Tailoring the morphology of a specific crystalline material through distinct crystal growth mechanisms (classical and nonclassical) is challenging. Herein, we report the two unique morphologies of a medium-pore (10x8-ring) zeolite, ZSM-57, prepared by employing an identical organic structure-directing agent (OSDA) and different inorganic cations, namely Na+ and K+, denoted as ZSM-57-Na (pentagonal nanoplates) and ZSM-57-K (pentagonal nanoprisms), respectively. The tunable twin domain size and twin boundaries in both samples have been unraveled at the atomic level by electron crystallography. It is of significance to note that the 10-ring pore openings run perpendicular to the pentagonal nanoplates and nanoprisms.

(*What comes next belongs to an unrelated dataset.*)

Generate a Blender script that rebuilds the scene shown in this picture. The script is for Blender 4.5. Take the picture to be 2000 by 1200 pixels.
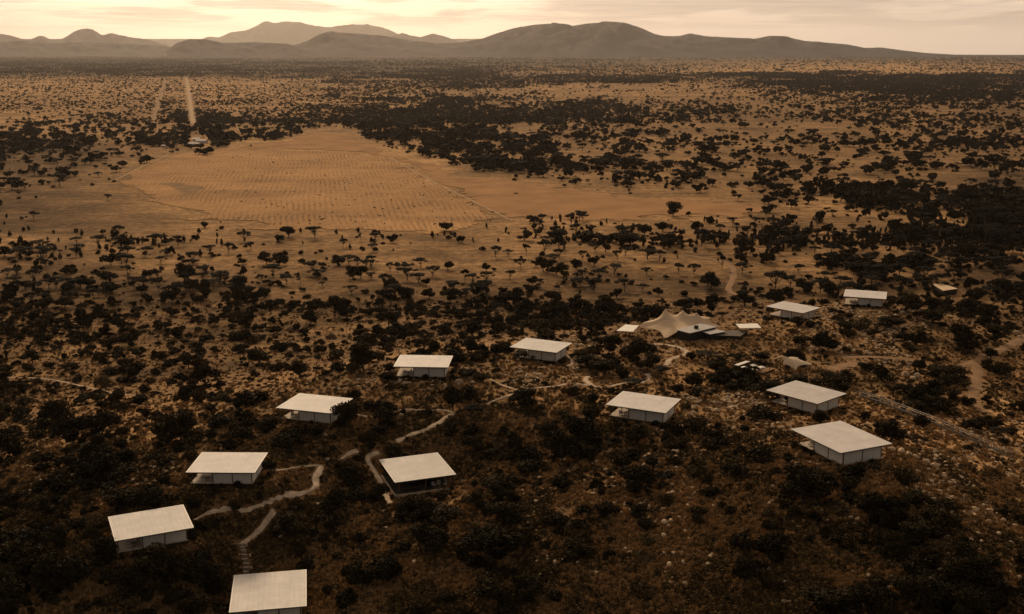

Moreover, the distinct crystal growth mechanisms, which result in the different unique morphologies and tunable twin domains, were further determined by electron crystallography combined with other techniques. Nonclassical growth involving the aggregation of amorphous aluminosilicate nanoparticles to the smooth ZSM-57-Na crystal surface dominates the ZSM-57-Na crystallization process. For the ZSM-57-K sample, the classical layer-by-layer growth through the addition of silica molecules to advancing steps on the crystal surface dominates the ZSM-57-K crystallization process. The different morphologies of both samples result in the distinct catalytic lifespan of the methanol conversion and selectivity of lower olefins.